4. ON FAITH AND REASON

  1. If anyone says that in divine revelation there are contained no true mysteries properly so-called, but that all the dogmas of the faith can be understood and demonstrated by properly trained reason from natural principles: let him be anathema.
  2. If anyone says that human studies are to be treated with such a degree of liberty that their assertions may be maintained as true even when they are opposed to divine revelation, and that they may not be forbidden by the church: let him be anathema.
  3. If anyone says that it is possible that at some time, given the advancement of knowledge, a sense may be assigned to the dogmas propounded by the church which is different from that which the church has understood and understands: let him be anathema.

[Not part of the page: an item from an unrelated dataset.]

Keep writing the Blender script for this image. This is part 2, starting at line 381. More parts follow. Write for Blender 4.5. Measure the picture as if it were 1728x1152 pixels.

And so in the performance of our supreme pastoral office, we beseech for the love of Jesus Christ and we command, by the authority of him who is also our God and saviour, all faithful Christians, especially those in authority or who have the duty of teaching, that they contribute their zeal and labour to the warding off and elimination of these errors from the church and to the spreading of the light of the pure faith.

But since it is not enough to avoid the contamination of heresy unless those errors are carefully shunned which approach it in greater or less degree, we warn all of their duty to observe the constitutions and decrees in which such wrong opinions, though not expressly mentioned in this document, have been banned and forbidden by this holy see.